Pour les paysans, les peuples indigènes et les peuples traditionnels qui vivent dans les forêts et dans d'autres biomes et qui en dépendent, la biodiversité est intrinsèquement liée à la souveraineté alimentaire et, de façon plus large, à leur autonomie et à leur liberté. Par exemple, la diversité des semences traditionnelles avec lesquelles ils pratiquent l'agriculture artisanale leur a assuré, depuis des générations, une partie fondamentale de leur subsistance. L'accès aux forêts et à la diversité d'aliments qu'elles offrent est également fondamental pour leur souveraineté alimentaire.
Il est nécessaire de dénoncer la véritable guerre qui a lieu dans plusieurs pays de forêt tropicale contre les méthodes agricoles de ces peuples, surtout contre la coutume de faire de petites plantations dans des zones boisées pour y cultiver, par exemple, du riz dans les zones montagneuses, une pratique très courante dans plusieurs pays asiatiques.
Certains gouvernements et organismes internationaux considèrent cette pratique comme une des principales causes du déboisement et considèrent qu'elle doit être combattue avec rigueur. Or, plusieurs études n'avalisent pas cette thèse et constatent qu'il s'agit d'une activité durable. En plus, l'interdiction de cette méthode condamnerait à la famine les communautés qui l'appliquent et ferait disparaître leur mode de vie.
Curieusement, les mêmes gouvernements qui s'opposent à cette activité non déprédatrice continuent de donner en concession des étendues de forêt qui atteignent des millions d'hectares, dans des pays comme l'Indonésie, pour que de grandes entreprises y fassent des plantations d'acacias ou de palmiers à huile ou pour l'extraction minière, leur permettant de détruire la forêt et la biodiversité afin d'obtenir des profits faciles et rapides. Malgré les nombreuses plaintes des communautés et des organisations locales, ce type de destruction n'est pas ou presque pas combattu.
À l'heure actuelle, les grandes entreprises destructrices, ainsi que les banques et les gouvernements qui appuient ces projets, allèguent, suivant la logique de « l'économie verte », que la destruction peut être « compensée » en protégeant les forêts à d'autres endroits. Pourtant, ce qu'ils appellent « protéger » finit par devenir une nouvelle menace pour les communautés qui vivent dans ces zones boisées où elles pratiquent l'agriculture itinérante qui garantit leur souveraineté alimentaire. Pour ces communautés, « l'économie verte » ne représente donc pas une « protection » ; au contraire, elle leur apporte davantage de pressions et de restrictions et, souvent, aboutit à leur expulsion. D'autre part, il est évident que la destruction d'un endroit ne peut pas être « compensée » ailleurs.

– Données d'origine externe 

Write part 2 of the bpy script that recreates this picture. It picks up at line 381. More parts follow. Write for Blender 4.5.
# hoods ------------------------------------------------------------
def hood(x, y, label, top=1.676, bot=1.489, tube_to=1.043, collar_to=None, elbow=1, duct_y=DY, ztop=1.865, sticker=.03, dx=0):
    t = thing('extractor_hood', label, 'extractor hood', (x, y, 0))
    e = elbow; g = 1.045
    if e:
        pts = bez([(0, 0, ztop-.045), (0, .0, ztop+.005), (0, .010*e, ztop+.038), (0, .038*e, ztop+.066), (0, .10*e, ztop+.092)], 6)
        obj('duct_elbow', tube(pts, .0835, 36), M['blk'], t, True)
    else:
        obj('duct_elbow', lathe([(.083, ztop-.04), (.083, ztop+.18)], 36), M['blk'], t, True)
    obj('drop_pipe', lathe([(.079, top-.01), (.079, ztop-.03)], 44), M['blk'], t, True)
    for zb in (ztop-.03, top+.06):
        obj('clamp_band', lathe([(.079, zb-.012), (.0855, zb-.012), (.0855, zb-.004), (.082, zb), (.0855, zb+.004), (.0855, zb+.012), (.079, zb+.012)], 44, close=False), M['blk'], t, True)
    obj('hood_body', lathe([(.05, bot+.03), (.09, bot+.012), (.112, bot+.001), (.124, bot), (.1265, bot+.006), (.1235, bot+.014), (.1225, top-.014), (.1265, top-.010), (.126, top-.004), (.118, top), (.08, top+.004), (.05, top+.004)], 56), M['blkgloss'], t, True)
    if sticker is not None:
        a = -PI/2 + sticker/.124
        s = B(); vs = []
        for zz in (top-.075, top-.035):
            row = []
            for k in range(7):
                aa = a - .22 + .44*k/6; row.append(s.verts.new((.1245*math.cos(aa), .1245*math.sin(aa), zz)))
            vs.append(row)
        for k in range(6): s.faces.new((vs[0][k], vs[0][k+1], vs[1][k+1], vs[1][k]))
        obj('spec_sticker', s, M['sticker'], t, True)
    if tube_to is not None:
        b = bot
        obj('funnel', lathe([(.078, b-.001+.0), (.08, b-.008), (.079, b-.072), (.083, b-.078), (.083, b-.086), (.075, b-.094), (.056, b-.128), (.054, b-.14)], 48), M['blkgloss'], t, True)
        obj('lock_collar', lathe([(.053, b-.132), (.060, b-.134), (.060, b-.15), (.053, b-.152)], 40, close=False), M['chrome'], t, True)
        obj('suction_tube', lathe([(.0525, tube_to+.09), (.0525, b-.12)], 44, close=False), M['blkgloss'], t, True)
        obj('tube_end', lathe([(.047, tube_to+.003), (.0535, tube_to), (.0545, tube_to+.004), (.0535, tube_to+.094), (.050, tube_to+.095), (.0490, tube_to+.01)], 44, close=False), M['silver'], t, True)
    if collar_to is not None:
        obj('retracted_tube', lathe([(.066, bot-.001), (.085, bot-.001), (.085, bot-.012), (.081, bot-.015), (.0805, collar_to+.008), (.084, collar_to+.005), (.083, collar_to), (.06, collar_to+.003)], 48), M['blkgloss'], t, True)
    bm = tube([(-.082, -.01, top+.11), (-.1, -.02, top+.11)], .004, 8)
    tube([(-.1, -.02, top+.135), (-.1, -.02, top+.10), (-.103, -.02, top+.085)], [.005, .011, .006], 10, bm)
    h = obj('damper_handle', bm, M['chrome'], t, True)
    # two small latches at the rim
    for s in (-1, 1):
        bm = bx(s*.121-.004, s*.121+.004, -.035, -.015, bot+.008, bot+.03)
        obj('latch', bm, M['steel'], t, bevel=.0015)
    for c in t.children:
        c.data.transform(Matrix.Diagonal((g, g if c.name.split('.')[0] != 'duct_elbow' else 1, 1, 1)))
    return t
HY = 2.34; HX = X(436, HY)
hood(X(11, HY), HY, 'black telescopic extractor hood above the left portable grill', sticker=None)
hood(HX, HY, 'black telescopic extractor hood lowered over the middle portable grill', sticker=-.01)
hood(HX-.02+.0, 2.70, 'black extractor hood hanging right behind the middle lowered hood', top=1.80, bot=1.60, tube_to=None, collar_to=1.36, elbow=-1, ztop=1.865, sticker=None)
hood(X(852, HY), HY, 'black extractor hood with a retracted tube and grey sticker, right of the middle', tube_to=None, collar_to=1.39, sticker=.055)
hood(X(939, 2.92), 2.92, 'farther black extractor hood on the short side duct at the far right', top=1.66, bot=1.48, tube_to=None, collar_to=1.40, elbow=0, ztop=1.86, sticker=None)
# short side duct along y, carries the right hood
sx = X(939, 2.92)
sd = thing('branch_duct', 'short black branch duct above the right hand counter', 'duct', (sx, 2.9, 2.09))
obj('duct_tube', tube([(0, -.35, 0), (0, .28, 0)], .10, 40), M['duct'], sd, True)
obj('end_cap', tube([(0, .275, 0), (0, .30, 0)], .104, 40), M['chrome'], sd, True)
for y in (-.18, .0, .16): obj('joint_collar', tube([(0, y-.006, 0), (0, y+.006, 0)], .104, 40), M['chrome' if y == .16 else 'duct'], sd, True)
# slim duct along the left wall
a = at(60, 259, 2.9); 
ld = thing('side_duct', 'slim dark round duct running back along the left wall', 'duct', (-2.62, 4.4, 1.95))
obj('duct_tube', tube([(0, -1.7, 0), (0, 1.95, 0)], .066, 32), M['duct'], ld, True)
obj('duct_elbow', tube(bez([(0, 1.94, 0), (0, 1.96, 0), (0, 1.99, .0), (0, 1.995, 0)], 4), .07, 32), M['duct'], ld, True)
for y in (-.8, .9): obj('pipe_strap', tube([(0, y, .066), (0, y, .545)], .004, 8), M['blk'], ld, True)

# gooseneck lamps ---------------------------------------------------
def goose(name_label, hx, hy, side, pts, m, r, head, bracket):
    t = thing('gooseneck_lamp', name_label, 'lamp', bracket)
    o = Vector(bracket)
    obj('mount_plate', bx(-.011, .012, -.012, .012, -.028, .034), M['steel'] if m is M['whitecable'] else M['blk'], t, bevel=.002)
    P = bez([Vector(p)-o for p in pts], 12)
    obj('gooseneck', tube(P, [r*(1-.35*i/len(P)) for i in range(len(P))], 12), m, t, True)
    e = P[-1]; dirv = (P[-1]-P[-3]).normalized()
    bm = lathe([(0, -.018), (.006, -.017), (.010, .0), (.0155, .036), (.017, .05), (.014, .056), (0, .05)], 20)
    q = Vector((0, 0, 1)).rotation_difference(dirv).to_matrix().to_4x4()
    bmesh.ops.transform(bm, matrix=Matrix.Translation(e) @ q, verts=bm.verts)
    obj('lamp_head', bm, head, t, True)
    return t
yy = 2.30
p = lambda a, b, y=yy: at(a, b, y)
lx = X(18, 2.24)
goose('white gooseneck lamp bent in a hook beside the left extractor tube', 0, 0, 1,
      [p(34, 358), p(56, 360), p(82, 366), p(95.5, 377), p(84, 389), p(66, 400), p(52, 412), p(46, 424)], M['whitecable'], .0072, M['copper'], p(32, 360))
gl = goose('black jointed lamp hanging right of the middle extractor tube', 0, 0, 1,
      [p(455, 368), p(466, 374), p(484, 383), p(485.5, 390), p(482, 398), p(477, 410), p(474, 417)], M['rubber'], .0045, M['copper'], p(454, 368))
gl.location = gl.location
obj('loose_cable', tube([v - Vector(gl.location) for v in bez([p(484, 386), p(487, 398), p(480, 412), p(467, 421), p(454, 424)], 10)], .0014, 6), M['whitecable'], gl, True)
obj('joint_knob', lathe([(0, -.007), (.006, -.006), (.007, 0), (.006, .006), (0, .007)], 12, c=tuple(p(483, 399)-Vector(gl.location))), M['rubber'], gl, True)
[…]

Les gouvernements qui accordent des concessions forestières à des entreprises privées et qui encouragent aussi les projets REDD pour conserver les forêts affirment, en général, qu'elles favorisent le développement. Cependant, ces projets tendent à aggraver les inégalités et la faim. Les rares emplois créés par les entreprises de plantation et d'extraction minière ou par les projets REDD ne compensent pas du tout les pertes que subissent les communautés ; cette situation nous a été communiquée à maintes reprises par les représentants de ces communautés au cours de nos visites sur le terrain. La mainmise du capital sur la nature, les forêts et la diversité augmente, tandis que les communautés perdent, en plus de leur mode de vie, toute autorité sur leur territoire.
Nous espérons que la lutte pour la souveraineté alimentaire sera de plus en plus forte. Il est important qu'elle soit associée à la lutte pour la permanence des communautés dans leurs forêts, pour qu'elles soient sûres de pouvoir utiliser et contrôler leurs terres, leurs forêts et leur biodiversité, et appliquer des méthodes agricoles qui contribuent à maintenir la biodiversité et à nourrir leur population.